WHAT THE EXERCISE ASKS -> Reproduce all of the records exactly.

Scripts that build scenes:
/---

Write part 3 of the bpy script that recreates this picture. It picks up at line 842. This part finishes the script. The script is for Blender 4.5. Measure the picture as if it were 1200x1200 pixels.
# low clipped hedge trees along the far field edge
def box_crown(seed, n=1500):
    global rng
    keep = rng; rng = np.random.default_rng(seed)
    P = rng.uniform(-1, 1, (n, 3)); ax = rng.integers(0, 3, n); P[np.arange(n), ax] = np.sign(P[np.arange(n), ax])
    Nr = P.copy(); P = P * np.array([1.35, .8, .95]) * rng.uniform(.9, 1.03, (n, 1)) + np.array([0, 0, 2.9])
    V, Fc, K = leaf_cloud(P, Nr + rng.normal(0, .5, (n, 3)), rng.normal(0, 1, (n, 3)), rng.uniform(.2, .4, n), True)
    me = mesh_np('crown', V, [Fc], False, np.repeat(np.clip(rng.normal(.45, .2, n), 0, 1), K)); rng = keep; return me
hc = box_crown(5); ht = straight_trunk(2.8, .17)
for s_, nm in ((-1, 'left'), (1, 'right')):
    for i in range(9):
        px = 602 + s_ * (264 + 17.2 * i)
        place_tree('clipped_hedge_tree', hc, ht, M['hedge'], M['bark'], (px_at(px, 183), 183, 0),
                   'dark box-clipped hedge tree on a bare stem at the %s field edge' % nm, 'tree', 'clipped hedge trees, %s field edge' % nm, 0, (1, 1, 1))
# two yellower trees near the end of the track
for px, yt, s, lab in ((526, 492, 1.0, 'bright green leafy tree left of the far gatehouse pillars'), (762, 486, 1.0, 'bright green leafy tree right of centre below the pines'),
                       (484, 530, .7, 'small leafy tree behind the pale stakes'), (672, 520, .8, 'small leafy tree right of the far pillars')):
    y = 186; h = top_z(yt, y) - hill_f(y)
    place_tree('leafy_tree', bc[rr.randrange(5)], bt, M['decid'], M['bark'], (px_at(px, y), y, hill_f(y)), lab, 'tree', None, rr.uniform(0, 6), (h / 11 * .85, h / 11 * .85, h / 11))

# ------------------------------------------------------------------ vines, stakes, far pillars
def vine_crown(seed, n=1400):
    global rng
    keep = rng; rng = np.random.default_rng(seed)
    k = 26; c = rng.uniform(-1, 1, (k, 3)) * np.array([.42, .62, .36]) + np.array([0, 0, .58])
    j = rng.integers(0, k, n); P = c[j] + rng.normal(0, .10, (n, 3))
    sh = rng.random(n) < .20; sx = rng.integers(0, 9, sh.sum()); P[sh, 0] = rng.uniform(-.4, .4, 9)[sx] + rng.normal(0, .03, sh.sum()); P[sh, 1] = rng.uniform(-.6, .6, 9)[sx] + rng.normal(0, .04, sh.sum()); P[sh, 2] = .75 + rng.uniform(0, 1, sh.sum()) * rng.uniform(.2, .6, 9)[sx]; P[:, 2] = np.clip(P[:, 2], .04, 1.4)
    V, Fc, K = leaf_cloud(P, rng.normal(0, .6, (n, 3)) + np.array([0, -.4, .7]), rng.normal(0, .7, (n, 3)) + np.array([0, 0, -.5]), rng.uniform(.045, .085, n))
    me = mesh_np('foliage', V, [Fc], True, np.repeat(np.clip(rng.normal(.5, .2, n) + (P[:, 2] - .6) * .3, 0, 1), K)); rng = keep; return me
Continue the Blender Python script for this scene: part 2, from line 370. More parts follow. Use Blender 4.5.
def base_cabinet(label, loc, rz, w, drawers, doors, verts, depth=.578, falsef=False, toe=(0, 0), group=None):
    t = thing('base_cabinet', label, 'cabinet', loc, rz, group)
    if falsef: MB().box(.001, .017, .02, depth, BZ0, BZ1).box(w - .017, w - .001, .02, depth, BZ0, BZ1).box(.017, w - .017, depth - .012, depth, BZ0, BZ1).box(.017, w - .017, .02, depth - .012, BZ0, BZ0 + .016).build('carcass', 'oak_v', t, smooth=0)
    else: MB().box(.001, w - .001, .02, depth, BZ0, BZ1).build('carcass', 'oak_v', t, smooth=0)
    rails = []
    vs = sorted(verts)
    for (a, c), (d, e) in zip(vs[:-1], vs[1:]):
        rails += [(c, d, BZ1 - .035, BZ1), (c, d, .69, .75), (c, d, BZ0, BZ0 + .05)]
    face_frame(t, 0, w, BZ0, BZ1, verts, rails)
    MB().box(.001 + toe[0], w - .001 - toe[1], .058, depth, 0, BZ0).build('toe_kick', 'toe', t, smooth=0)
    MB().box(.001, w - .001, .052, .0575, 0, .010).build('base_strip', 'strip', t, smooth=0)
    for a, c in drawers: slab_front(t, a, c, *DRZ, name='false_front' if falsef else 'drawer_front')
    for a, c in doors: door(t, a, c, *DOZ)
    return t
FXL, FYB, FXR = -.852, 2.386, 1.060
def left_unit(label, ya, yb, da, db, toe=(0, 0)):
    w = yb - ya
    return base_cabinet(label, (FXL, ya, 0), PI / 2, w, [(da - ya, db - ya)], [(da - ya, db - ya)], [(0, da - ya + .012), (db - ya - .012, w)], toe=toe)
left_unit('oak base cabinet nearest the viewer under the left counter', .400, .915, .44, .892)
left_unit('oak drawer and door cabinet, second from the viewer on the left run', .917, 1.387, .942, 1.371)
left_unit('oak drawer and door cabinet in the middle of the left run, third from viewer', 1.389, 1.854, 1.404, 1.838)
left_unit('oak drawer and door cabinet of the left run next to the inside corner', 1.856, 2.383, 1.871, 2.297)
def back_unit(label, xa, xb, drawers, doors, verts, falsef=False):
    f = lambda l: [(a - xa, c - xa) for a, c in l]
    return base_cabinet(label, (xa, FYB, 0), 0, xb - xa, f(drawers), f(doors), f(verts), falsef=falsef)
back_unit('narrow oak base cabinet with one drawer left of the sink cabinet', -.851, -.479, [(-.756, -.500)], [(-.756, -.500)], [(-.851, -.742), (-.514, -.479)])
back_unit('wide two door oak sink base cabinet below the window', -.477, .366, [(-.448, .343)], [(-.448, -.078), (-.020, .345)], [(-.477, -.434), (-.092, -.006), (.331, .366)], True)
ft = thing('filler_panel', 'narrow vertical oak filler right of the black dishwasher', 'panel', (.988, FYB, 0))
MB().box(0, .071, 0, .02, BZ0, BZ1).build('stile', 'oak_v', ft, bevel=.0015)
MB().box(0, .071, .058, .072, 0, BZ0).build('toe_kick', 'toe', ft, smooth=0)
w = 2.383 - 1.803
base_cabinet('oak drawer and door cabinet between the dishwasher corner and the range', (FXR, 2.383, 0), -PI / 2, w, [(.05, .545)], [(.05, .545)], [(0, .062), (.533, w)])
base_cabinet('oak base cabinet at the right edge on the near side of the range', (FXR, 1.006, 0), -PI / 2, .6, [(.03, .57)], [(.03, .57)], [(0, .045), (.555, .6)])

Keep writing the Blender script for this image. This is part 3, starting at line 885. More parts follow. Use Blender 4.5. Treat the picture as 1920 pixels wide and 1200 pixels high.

\---

THE RESULT ->
Write part 3 of the bpy script that recreates this picture. It picks up at line 842. This part finishes the script. The script is for Blender 4.5. Measure the picture as if it were 1200x1200 pixels.
# low clipped hedge trees along the far field edge
def box_crown(seed, n=1500):
    global rng
    keep = rng; rng = np.random.default_rng(seed)
    P = rng.uniform(-1, 1, (n, 3)); ax = rng.integers(0, 3, n); P[np.arange(n), ax] = np.sign(P[np.arange(n), ax])
    Nr = P.copy(); P = P * np.array([1.35, .8, .95]) * rng.uniform(.9, 1.03, (n, 1)) + np.array([0, 0, 2.9])
    V, Fc, K = leaf_cloud(P, Nr + rng.normal(0, .5, (n, 3)), rng.normal(0, 1, (n, 3)), rng.uniform(.2, .4, n), True)
    me = mesh_np('crown', V, [Fc], False, np.repeat(np.clip(rng.normal(.45, .2, n), 0, 1), K)); rng = keep; return me
hc = box_crown(5); ht = straight_trunk(2.8, .17)
for s_, nm in ((-1, 'left'), (1, 'right')):
    for i in range(9):
        px = 602 + s_ * (264 + 17.2 * i)
        place_tree('clipped_hedge_tree', hc, ht, M['hedge'], M['bark'], (px_at(px, 183), 183, 0),
                   'dark box-clipped hedge tree on a bare stem at the %s field edge' % nm, 'tree', 'clipped hedge trees, %s field edge' % nm, 0, (1, 1, 1))
# two yellower trees near the end of the track
for px, yt, s, lab in ((526, 492, 1.0, 'bright green leafy tree left of the far gatehouse pillars'), (762, 486, 1.0, 'bright green leafy tree right of centre below the pines'),
                       (484, 530, .7, 'small leafy tree behind the pale stakes'), (672, 520, .8, 'small leafy tree right of the far pillars')):
    y = 186; h = top_z(yt, y) - hill_f(y)
    place_tree('leafy_tree', bc[rr.randrange(5)], bt, M['decid'], M['bark'], (px_at(px, y), y, hill_f(y)), lab, 'tree', None, rr.uniform(0, 6), (h / 11 * .85, h / 11 * .85, h / 11))

# ------------------------------------------------------------------ vines, stakes, far pillars
def vine_crown(seed, n=1400):
    global rng
    keep = rng; rng = np.random.default_rng(seed)
    k = 26; c = rng.uniform(-1, 1, (k, 3)) * np.array([.42, .62, .36]) + np.array([0, 0, .58])
    j = rng.integers(0, k, n); P = c[j] + rng.normal(0, .10, (n, 3))
    sh = rng.random(n) < .20; sx = rng.integers(0, 9, sh.sum()); P[sh, 0] = rng.uniform(-.4, .4, 9)[sx] + rng.normal(0, .03, sh.sum()); P[sh, 1] = rng.uniform(-.6, .6, 9)[sx] + rng.normal(0, .04, sh.sum()); P[sh, 2] = .75 + rng.uniform(0, 1, sh.sum()) * rng.uniform(.2, .6, 9)[sx]; P[:, 2] = np.clip(P[:, 2], .04, 1.4)
    V, Fc, K = leaf_cloud(P, rng.normal(0, .6, (n, 3)) + np.array([0, -.4, .7]), rng.normal(0, .7, (n, 3)) + np.array([0, 0, -.5]), rng.uniform(.045, .085, n))
    me = mesh_np('foliage', V, [Fc], True, np.repeat(np.clip(rng.normal(.5, .2, n) + (P[:, 2] - .6) * .3, 0, 1), K)); rng = keep; return me
Continue the Blender Python script for this scene: part 2, from line 370. More parts follow. Use Blender 4.5.
def base_cabinet(label, loc, rz, w, drawers, doors, verts, depth=.578, falsef=False, toe=(0, 0), group=None):
    t = thing('base_cabinet', label, 'cabinet', loc, rz, group)
    if falsef: MB().box(.001, .017, .02, depth, BZ0, BZ1).box(w - .017, w - .001, .02, depth, BZ0, BZ1).box(.017, w - .017, depth - .012, depth, BZ0, BZ1).box(.017, w - .017, .02, depth - .012, BZ0, BZ0 + .016).build('carcass', 'oak_v', t, smooth=0)
    else: MB().box(.001, w - .001, .02, depth, BZ0, BZ1).build('carcass', 'oak_v', t, smooth=0)
    rails = []
    vs = sorted(verts)
    for (a, c), (d, e) in zip(vs[:-1], vs[1:]):
        rails += [(c, d, BZ1 - .035, BZ1), (c, d, .69, .75), (c, d, BZ0, BZ0 + .05)]
    face_frame(t, 0, w, BZ0, BZ1, verts, rails)
    MB().box(.001 + toe[0], w - .001 - toe[1], .058, depth, 0, BZ0).build('toe_kick', 'toe', t, smooth=0)
    MB().box(.001, w - .001, .052, .0575, 0, .010).build('base_strip', 'strip', t, smooth=0)
    for a, c in drawers: slab_front(t, a, c, *DRZ, name='false_front' if falsef else 'drawer_front')
    for a, c in doors: door(t, a, c, *DOZ)
    return t
FXL, FYB, FXR = -.852, 2.386, 1.060
def left_unit(label, ya, yb, da, db, toe=(0, 0)):
    w = yb - ya
    return base_cabinet(label, (FXL, ya, 0), PI / 2, w, [(da - ya, db - ya)], [(da - ya, db - ya)], [(0, da - ya + .012), (db - ya - .012, w)], toe=toe)
left_unit('oak base cabinet nearest the viewer under the left counter', .400, .915, .44, .892)
left_unit('oak drawer and door cabinet, second from the viewer on the left run', .917, 1.387, .942, 1.371)
left_unit('oak drawer and door cabinet in the middle of the left run, third from viewer', 1.389, 1.854, 1.404, 1.838)
left_unit('oak drawer and door cabinet of the left run next to the inside corner', 1.856, 2.383, 1.871, 2.297)
def back_unit(label, xa, xb, drawers, doors, verts, falsef=False):
    f = lambda l: [(a - xa, c - xa) for a, c in l]
    return base_cabinet(label, (xa, FYB, 0), 0, xb - xa, f(drawers), f(doors), f(verts), falsef=falsef)
back_unit('narrow oak base cabinet with one drawer left of the sink cabinet', -.851, -.479, [(-.756, -.500)], [(-.756, -.500)], [(-.851, -.742), (-.514, -.479)])
back_unit('wide two door oak sink base cabinet below the window', -.477, .366, [(-.448, .343)], [(-.448, -.078), (-.020, .345)], [(-.477, -.434), (-.092, -.006), (.331, .366)], True)
ft = thing('filler_panel', 'narrow vertical oak filler right of the black dishwasher', 'panel', (.988, FYB, 0))
MB().box(0, .071, 0, .02, BZ0, BZ1).build('stile', 'oak_v', ft, bevel=.0015)
MB().box(0, .071, .058, .072, 0, BZ0).build('toe_kick', 'toe', ft, smooth=0)
w = 2.383 - 1.803
base_cabinet('oak drawer and door cabinet between the dishwasher corner and the range', (FXR, 2.383, 0), -PI / 2, w, [(.05, .545)], [(.05, .545)], [(0, .062), (.533, w)])
base_cabinet('oak base cabinet at the right edge on the near side of the range', (FXR, 1.006, 0), -PI / 2, .6, [(.03, .57)], [(.03, .57)], [(0, .045), (.555, .6)])

Keep writing the Blender script for this image. This is part 3, starting at line 885. More parts follow. Use Blender 4.5. Treat the picture as 1920 pixels wide and 1200 pixels high.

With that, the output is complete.